'The Worst Thing Imaginable'

New report details San Bernardino terror attack.

On the Friday before the fifteenth anniversary of 911, a new report emerged on the terrorist attack of December 2, 2015, the day Syed Farook and Tashfeen Malik murdered 14 people in San Bernardino, California. Bringing Calm to Chaos: A Police Foundation Review of the San Bernardino Terrorist Attacks provides a chilling description by those on the scene.

“Out of the blue, multiple popping sounds crackled outside,” the report says. “Several of the county workers thought fireworks had been lit, but others recognized the sound as gunfire.” The burst claimed two victims, then the terrorists headed inside, to a room decorated for a holiday party.

“Suddenly, a door swung open and a person clad in all black, with a mask shielding his or her face, stepped inside, wielding what appeared to be an automatic rifle. Without saying a word, the person, now believed to be Rizwan Farook (the male assailant), opened fire.” Then Tashfeen Malik followed. “She also wore all black and entered the room shooting. Together, the shooters fired more than 100 rounds.”  The shooters then “hastily departed, heading out to a black SUV they had parked just outside, leaving behind a chaotic scene of noise, fear, and pain.”

As a patrol officer said, “It was the worst thing imaginable—some people were quiet, hiding, others were screaming or dying, grabbing at your legs because they wanted us to get them out, but our job at the moment was to keep going, That was the hardest part, stepping over them.”

As the patrol officer said:  “I felt so naked, because we didn’t have cover and concealment approaching the building. You know you are outgunned, it is going to be hard to beat an AR with a handgun, so I knew we needed good shot placement.”  In the ensuing chase and gun battle, they would get it.

Farook fired from the front of the black SUV with Malik, firing from the back seat “out of a hole in the rear hatch of the vehicle.” All told they fired at least 81 rounds at the police, wounding one officer, who stayed in the fight as another officer dressed his wounds. One deputy “fired every gun that was available to him, consisting of a Mini-14, a shotgun, and a handgun.”

Police shooters hit Syed Farook 25 times, including one shot in the chin. The 13 shots that took down Tashfeen Malik included 13 two to her head. Inside the SUV the police found “an additional 1,879 rounds of .223 ammunition and another 484 rounds of 9-mm ammunition.” Police also found “trigger apparatus to detonate the secondary devices” at the Regional Center, a reference to bombs intended to increase the death toll among the first responders, a terrorist calling card.

Bringing Calm to Chaos makes it clear that police responded quickly and fought as bravely as any troops in front-line combat, with little collateral damage. While the report is very thorough on the killer’s means and opportunity, it says little about the killers’ motive.

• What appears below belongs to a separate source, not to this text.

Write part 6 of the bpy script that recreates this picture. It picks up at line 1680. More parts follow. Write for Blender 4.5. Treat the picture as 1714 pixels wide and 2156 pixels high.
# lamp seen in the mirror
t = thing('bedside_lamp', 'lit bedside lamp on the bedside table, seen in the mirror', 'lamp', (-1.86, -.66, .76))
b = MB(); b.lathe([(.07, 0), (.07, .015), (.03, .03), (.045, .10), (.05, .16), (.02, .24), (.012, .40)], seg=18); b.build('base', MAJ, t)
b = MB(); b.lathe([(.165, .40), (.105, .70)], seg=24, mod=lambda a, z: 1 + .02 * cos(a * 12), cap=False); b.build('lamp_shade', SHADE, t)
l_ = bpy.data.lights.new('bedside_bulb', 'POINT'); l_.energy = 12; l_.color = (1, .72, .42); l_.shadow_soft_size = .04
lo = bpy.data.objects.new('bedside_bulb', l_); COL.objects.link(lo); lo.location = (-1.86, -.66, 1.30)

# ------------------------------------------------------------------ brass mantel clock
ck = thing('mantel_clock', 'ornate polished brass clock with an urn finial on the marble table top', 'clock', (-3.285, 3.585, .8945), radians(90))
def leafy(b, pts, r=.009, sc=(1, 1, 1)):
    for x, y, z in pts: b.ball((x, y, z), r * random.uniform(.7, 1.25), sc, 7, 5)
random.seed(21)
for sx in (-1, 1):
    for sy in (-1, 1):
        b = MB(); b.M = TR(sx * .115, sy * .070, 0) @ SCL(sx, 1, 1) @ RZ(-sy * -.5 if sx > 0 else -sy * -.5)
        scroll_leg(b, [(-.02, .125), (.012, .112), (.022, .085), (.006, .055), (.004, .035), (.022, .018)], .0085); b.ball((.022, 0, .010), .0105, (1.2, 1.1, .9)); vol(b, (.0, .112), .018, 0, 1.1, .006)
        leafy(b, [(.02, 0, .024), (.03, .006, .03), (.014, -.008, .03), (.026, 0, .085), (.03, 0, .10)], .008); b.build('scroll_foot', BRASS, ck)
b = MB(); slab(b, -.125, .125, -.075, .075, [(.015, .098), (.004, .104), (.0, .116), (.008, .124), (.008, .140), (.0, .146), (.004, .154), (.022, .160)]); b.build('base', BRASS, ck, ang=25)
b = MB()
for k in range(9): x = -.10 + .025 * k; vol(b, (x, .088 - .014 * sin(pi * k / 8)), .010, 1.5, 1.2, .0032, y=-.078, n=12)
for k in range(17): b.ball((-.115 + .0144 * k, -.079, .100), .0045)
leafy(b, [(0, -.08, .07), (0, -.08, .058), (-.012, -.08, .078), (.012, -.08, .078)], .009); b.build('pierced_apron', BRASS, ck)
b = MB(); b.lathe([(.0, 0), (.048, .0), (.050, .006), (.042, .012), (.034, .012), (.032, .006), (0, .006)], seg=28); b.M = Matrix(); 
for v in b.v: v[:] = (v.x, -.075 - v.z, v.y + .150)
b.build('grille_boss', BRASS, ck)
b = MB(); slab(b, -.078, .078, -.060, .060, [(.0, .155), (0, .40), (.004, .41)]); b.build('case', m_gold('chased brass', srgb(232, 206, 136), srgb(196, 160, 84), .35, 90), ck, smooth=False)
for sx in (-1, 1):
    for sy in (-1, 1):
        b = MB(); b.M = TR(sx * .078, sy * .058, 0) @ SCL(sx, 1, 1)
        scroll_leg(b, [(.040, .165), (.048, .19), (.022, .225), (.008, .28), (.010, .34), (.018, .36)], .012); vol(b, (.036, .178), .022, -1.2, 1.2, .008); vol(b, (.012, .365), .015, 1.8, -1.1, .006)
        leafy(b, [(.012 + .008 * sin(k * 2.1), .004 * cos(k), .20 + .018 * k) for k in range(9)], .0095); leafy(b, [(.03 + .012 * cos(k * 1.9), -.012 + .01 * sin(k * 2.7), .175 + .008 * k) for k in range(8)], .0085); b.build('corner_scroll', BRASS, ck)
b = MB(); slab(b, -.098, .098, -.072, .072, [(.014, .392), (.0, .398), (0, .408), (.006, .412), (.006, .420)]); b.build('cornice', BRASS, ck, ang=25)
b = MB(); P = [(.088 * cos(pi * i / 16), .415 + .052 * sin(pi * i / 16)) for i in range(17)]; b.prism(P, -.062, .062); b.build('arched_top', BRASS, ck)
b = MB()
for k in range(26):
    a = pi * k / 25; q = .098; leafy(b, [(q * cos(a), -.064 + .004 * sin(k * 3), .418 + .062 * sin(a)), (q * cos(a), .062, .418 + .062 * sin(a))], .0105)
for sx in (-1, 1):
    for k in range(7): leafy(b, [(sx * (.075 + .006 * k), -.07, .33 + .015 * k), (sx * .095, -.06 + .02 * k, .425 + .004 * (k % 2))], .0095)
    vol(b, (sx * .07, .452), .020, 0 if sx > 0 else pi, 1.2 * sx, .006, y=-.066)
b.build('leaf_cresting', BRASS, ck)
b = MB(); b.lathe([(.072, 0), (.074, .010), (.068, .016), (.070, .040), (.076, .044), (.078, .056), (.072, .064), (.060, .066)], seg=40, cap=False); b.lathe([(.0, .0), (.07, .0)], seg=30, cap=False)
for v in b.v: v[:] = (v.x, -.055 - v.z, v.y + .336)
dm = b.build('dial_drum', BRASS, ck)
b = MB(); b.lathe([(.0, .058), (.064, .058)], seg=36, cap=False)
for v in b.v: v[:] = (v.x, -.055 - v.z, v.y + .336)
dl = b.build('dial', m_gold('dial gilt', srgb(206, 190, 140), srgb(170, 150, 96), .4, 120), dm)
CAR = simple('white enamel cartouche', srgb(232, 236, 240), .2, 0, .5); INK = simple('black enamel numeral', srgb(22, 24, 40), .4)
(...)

Syeed Farook and Tashfeen Malik were pious Muslims who murdered innocent people in the name of Islam. Yet from the start, the Washington establishment denied or downplayed that motive, and even hesitated to invoke terrorism. When that could not be denied, the alibi armory broke out its Islamophobia incantation.

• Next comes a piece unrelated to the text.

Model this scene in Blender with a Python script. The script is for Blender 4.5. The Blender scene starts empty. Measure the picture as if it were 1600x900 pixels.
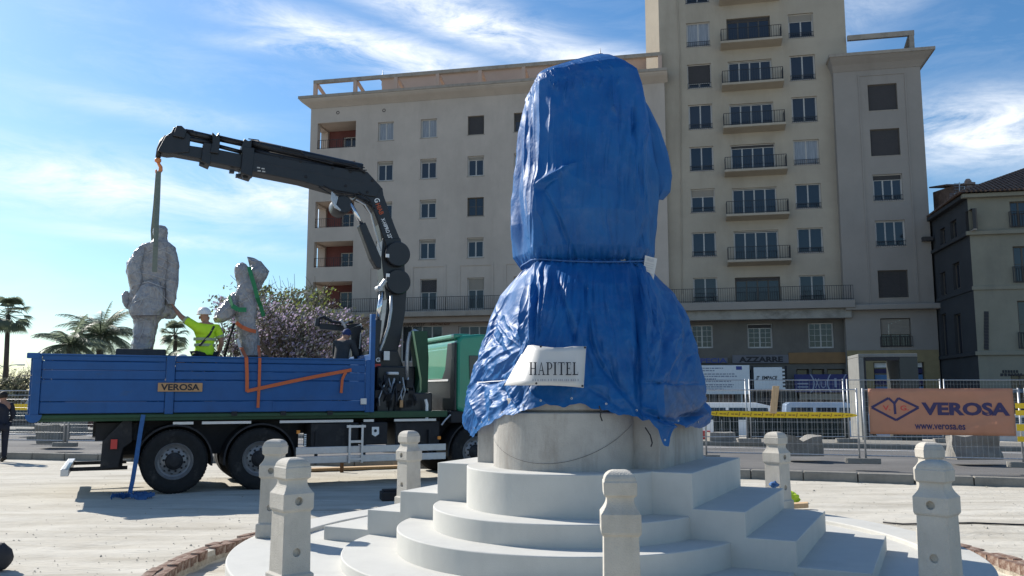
import bpy, bmesh, math, random
from mathutils import Vector, Matrix, noise
R_ = math.radians
random.seed(7)
D = bpy.data; SC = bpy.context.scene; COL = SC.collection

# ------------------------------------------------------------------ camera, sky, sun, exposure
FPX = 1320.0; HZ = 615.0; CAMH = 1.7
PITCH = math.atan((HZ-450)/FPX)
cam = D.cameras.new('camera'); camo = D.objects.new('camera', cam); COL.objects.link(camo)
camo.location = (0, 0, CAMH); camo.rotation_euler = (math.pi/2+PITCH, 0, 0)
cam.sensor_width = 36; cam.lens = FPX/1600*36; cam.clip_start = 0.05; cam.clip_end = 9000
SC.camera = camo
SUN_AZ = 143.0; SUN_EL = 35.0
sdir = Vector((math.cos(R_(SUN_AZ))*math.cos(R_(SUN_EL)), math.sin(R_(SUN_AZ))*math.cos(R_(SUN_EL)), math.sin(R_(SUN_EL))))
sl = D.lights.new('sun', 'SUN'); so = D.objects.new('sun', sl); COL.objects.link(so)
sl.energy = 5.0; sl.angle = R_(0.5); sl.color = (1.0, 0.95, 0.87)
so.rotation_euler = sdir.to_track_quat('Z', 'Y').to_euler(); so.location = (-20, 20, 30)
SC.view_settings.view_transform = 'Standard'; SC.view_settings.look = 'None'
SC.view_settings.exposure = 0.5; SC.view_settings.gamma = 1.0
SC.view_settings.use_curve_mapping = False

def vec_px(px, py):
    u = (px-800)/FPX; v = (450-py)/FPX
    c, s = math.cos(PITCH), math.sin(PITCH)
    return Vector((u, c-v*s, s+v*c))
CAM = Vector((0, 0, CAMH))
def at_Y(px, py, Y):
    d = vec_px(px, py); return CAM + d*(Y/d.y)
def at_z(px, py, z):
    d = vec_px(px, py); return CAM + d*((z-CAMH)/d.z)
def on_plane(px, py, P, n):
    d = vec_px(px, py); return CAM + d*((P-CAM).dot(n)/d.dot(n))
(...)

Syeda Jafri, spokewoman for Rialto Unified School District, near San Bernardino, told the reporters, “It’s a tragedy that the distortion of Islam is being so boldly manipulated by a few,” adding, “We will overcome this hysteria and Islamophobia through education.” For their part, local Muslims supplied some hysteria of their own. 

According to Tina Aoun, director of the Middle Eastern Student Center at UC Riverside, “Many of my Muslim friends, among others, have doubts about the FBI’s narrative of what happened. That’s because the story has so many holes in it. It doesn’t make any sense. Why did the FBI and police release the crime scene in the house in Redlands only one day after the shooting? Why would terrorists have a baby? Why would they target a facility for children with disabilities?”

Benjamin B. Wagner then U.S. Attorney for the Eastern District of California, referred to “the massacre” in San Bernardino. For the Obama appointee, it was a “tragic reminder” of the danger that foreign organizations seek to “radicalize” Americans and inspire “violent acts.” Wagner did not name Tashfeen Malik, a Pakistani national, and American-born Syeed Farook, the Muslim perpetrators of the December 2 terrorist attack. Neither did Wagner name a single one of their 14 victims, who included African Americans, Hispanics and immigrants.

The anniversary of this atrocity is coming up on December 2 and the new president might use the occasion to chart a new course. The San Bernardino attack wasn’t “workplace violence.” It was the mass murder of innocents by Muslim terrorists acting on behalf of their religion, Islam. As the police report said, “it was the worst thing imaginable.”